Here are some other versions of this scene.
your tasty beverage
Getting quiet on campus. I had Taco Bell for lunch on Friday, at the Silo, and drew the cup and the scene beyond it. The fountain soda cup (not the Big Gulp, mind) should be the on the seal of the United States, forget the eagle. this is pretty much the national symbol. Back in Europe the cups are all so small. Small means small. Here, ‘regular’ can mean ‘small’ in one place (roughly twice the size of European small), but ‘medium’ in another. ‘Medium’ on the other hand doesn’t mean ‘medium’ but ‘actually that’s quite big’, in most places. I know one thing, enough of these and ‘medium’ and ‘small’ soon cease to be in your vocabulary.

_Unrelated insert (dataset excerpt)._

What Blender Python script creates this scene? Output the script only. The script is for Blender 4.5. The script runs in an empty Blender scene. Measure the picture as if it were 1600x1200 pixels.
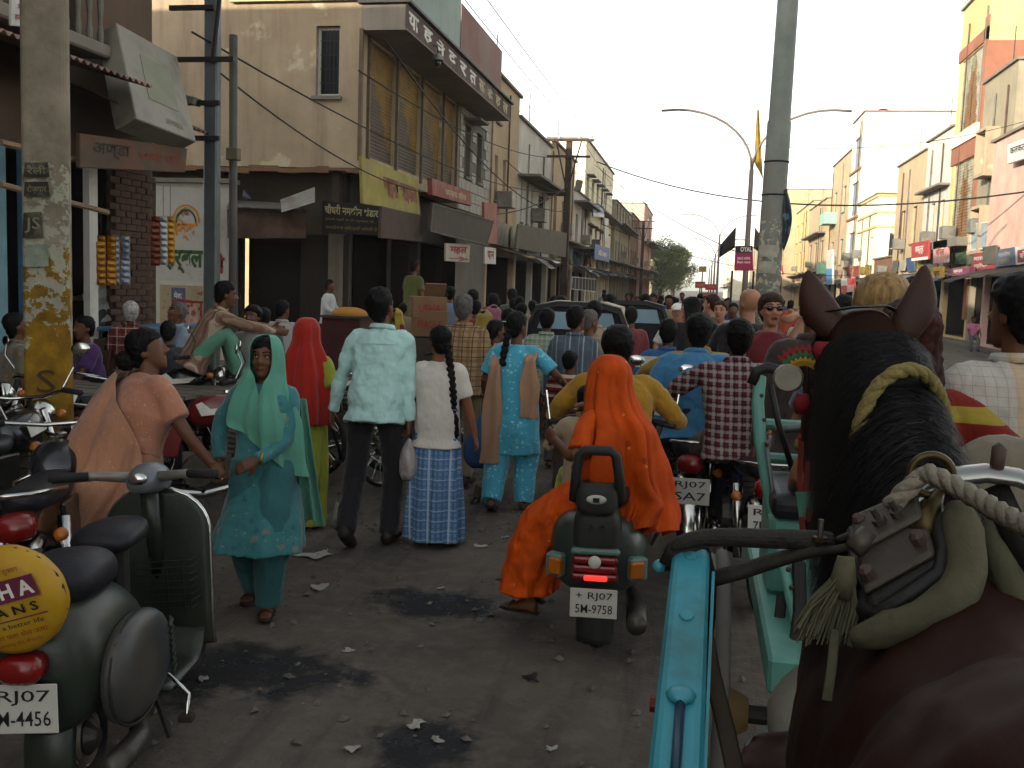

This is UC Davis, drawn again in purple micron 01.
the sweetest thing
The last one from Monterey. I sketched this fabulous building from the 1880s, the Thomas Kinkade National Archive, in the Harry A. Greene Mansion. Or Willy Wonka’s Summer House, as I prefer to call it.
I sat across the road on Sunday morning sketching this venerable candy stick, wondering if there might be an old witch stuck in an oven inside. Why would someone put a giant toffee apple on their roof? Perhaps it attracts the flies and mosquitoes, they stick to it, nobody gets bitten, they’re laughing. Makes sense, really. I might try it. Better than spraying insecticide everywhere to prevent West Nile. Stick a load of half-sucked sticks of rock or candy canes out in your garden. Maybe that’s where the Christmas tradition came from, you don’t know.
Here’s the obligatory action shot.
all along the rocky shore
The Monterey Peninsula is some of the most incredible coastline I’ve ever been to, and it’s teeming with wildlife. And massive expensive houses. We drove the 17-Mile Drive, getting out every so often to take pictures, paddle in the rockpools, spot whales (and we did! out in the distance), and I even managed to scribble a few quickies before hopping back into the car. There’s me sketching quickly by the rocks. The last time I’d been, the fog rolled in and out like an army of ghosts, but this time it was warm and sunny.
We visited the Point Pinos lighthouse, which was very interesting. It dates back to the 19th century, and is pretty well preserved.
You’re not even allowed to use the toilet, it’s so well preserved. When I was a kid I used to want to live in a lighthouse (so many of them in north London). I think it was because of that show Round the Twist, where they all lived in a lighthouse, or it might have been because of Fraggle Rock. Let’s face it, it was the latter. My son enjoyed ringing the huge bell downstairs, but we weren’t allowed to go up to the lamp. During World War II, in fact only days after Pearl Harbor was bombed, Japanese planes flew by Monterey Bay, and this lighthouse was used as part of the coastal defences.
After 17-Mile Drive we lunched in Carmel-by-the-Sea, where Clint Eastwood was once mayor. I popped into a little candy store that sold British chocolates, at a price. $2.95 for a Curly-Wurly!!! Can you believe it? They used to be 15p. There was a Lamborghini parked outside. Curly-Wurlies are surely not luxury items. I imagine this rich movie star now, supermodel girlfriend, Lamborghini zooming down the coast, chomping on a Curly-Wurly. Didn’t stop there. $3.95 for a Fruit-n-Nut! Four bucks for a Walnut Whip, sod that mate, I’ll go without. I didn’t even check how much the box of Maynards Wine Gums were. We drove on to Carmel Mission, which is an absolutely gorgeous building on the edge of Big Sur, which looks like a trip back into the Mexican West. Another quick study, this time in wine red copic, and then off again.